Dal 1917 al 1918 il numero delle lettere diminuisce, riflettendo probabilmente l’aggravarsi della situazione bellica (caratterizzata tra l’altro dalla disfatta di Caporetto) e quindi l’esigenza dei soldati di concentrarsi sulla propria sopravvivenza materiale al fronte e nei campi di prigionia. Indicativa in tal senso è la lettera inviata da Angelo al padre il 21 agosto del 1917, nella quale il soldato si lamenta della mancata licenza perché “dicono che le siceliane sidano diserture”. Il 10 maggio 1919, infine, la lettera che riporta la frase “Basta, spiramo che presto ni congedasino. Basta, non avendo che dirite, ti ariceve le mie salute e bace e stret”.

“Nel lessico, così come agli altri livelli del sistema, – scrive Scivoletto, il dialetto non è una risorsa adoperata intenzionalmente, ma piuttosto si impone agli scriventi nonostante la volontà di aderire allo standard. Nell’epistolografia popolare, codice unico della scrittura è l’italiano, verso la cui norma si tende con grande convinzione anche se con esiti incerti. Per converso, il dialetto si configura come il grande escluso nell’ordine del discorso. Il siciliano, pertanto, emerge come il sostrato che, sebbene i Di Raimondo si sforzino di allontanarsene  affiora in modo massiccio e sistematico a causa dei forti limiti nella competenza dell’italiano”.

Detta in modo assai semplice, il siciliano emerge, essenzialmente e con grande frequenza, in forme lessicali che vengono adattate fonomorfologicamente al sistema dell’italiano. “Si considerino i casi di crivo e cernuto. Nel primo, il morfema lessicale siciliano (criv-) è adattato al sistema italiano tramite il morfema flessivo (-o). Nel secondo, invece, i sistemi si intrecciano, ed è più dubbia una distinzione tra morfema lessicale italiano e morfema grammaticale dialettale: la radice (cern-)”.

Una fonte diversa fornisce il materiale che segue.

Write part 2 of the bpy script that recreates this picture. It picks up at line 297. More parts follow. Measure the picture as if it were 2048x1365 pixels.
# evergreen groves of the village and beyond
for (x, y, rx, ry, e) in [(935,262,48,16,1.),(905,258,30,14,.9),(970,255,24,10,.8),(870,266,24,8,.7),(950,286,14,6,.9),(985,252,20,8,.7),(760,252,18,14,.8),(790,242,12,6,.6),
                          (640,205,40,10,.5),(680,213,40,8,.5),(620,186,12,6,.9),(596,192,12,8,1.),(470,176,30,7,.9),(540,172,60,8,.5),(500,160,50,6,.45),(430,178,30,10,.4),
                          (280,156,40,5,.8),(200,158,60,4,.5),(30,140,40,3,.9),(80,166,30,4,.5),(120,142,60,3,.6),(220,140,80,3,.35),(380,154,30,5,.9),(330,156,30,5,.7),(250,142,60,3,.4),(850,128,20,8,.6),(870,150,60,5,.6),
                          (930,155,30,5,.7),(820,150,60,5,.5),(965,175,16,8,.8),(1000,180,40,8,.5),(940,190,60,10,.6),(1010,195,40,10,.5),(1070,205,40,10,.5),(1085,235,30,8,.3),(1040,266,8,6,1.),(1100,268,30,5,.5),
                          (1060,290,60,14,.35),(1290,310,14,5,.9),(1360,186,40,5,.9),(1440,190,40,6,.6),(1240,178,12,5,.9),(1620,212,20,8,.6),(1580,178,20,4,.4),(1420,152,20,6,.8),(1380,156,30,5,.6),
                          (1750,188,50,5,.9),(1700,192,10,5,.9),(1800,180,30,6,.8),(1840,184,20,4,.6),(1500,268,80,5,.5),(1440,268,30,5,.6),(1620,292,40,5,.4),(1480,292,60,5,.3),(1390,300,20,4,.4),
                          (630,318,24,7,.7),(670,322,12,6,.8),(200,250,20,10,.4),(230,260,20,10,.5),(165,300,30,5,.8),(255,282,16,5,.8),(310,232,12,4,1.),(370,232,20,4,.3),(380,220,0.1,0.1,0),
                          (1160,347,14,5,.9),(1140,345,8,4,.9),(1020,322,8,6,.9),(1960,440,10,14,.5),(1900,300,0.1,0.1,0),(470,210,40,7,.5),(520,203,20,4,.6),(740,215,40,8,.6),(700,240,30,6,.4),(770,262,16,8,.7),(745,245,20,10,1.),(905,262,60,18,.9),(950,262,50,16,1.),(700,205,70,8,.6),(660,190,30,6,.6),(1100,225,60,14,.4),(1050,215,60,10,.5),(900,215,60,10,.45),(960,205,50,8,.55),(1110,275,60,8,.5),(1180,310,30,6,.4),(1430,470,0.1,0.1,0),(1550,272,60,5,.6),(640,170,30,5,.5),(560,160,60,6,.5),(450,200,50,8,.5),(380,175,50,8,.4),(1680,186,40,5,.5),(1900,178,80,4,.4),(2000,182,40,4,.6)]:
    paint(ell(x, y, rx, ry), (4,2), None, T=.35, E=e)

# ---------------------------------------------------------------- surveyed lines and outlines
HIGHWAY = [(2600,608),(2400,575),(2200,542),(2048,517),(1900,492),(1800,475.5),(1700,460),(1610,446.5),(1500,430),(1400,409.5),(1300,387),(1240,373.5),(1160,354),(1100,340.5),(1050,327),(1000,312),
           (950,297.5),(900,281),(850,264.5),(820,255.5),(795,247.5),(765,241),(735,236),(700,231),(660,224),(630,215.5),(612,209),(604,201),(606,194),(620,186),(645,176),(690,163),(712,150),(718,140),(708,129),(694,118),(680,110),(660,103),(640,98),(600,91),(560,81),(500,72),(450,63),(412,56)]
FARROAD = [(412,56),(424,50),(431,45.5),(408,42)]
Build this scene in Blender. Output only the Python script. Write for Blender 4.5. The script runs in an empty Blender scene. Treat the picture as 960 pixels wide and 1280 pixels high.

La corrispondenza Di Raimondo testimonia anche “lo sviluppo di un meta-discorso sull’apprendimento della scrittura, un’impresa individuale e collettiva, che unisce la famiglia e la inserisce nel grande processo di italianizzazione delle masse popolari che definisce l’Italia postunitaria. Il discorso sulla scrittura evidenzia inoltre il desiderio, che sorge al termine dell’esperienza bellica, di fare ritorno al mondo dell’oralità”.  

La corrispondenza Di Raimondo offre dunque un esempio di come la scrittura popolare, seppur lontana dai modelli colti, non si riduca interamente a una testualità del parlato.

In fase di ricezione, le lettere e cartoline erano sottoposte, di consueto, alla pratica di lettura a voce alta, semipubblica. Nell’epistolografia bellica popolare, dunque, l’esperienza della scrittura si intreccia con la dimensione orale. “Complessivamente, possiamo attribuire sei valori di distanza, e quattro di vicinanza. La comunicazione può essere definita privata, anche se sarebbe meglio dire semi-privata, per via delle pratiche di scrittura che coinvolgevano scrivani e soprattutto per quelle di lettura semipubblica dovute al diffuso analfabetismo. L’interlocutore è familiare, perché i Di Raimondo scrivono solo ad amici e parenti. L’emozionalità non è affatto assente, e anzi è a tratti forte, ma di regola è trattenuta, per via della censura e dell’autocensura imposte dall’esperienza bellica. Tale esperienza comporta comunque un forte ancoraggio al contesto della situazione”.

Sicuramente non era semplice la vita dei Di Raimondo, dialettofoni semi-analfabeti impegnati a scrivere e leggere in una lingua, l’italiano, appena conosciuta. La loro – scrive Scivoletto – non era una scelta, bensì un’inevitabile condizione di continue trasgressioni. In definitiva, però, la comunicazione funziona, malgrado la scarsa padronanza del codice perché “il linguaggio umano si presenta come un sistema adattativo complesso, che si modella in rapporto ai bisogni degli utenti ed è in grado di cambiare in seguito all’esperienza e di funzionare in contesti diversi”.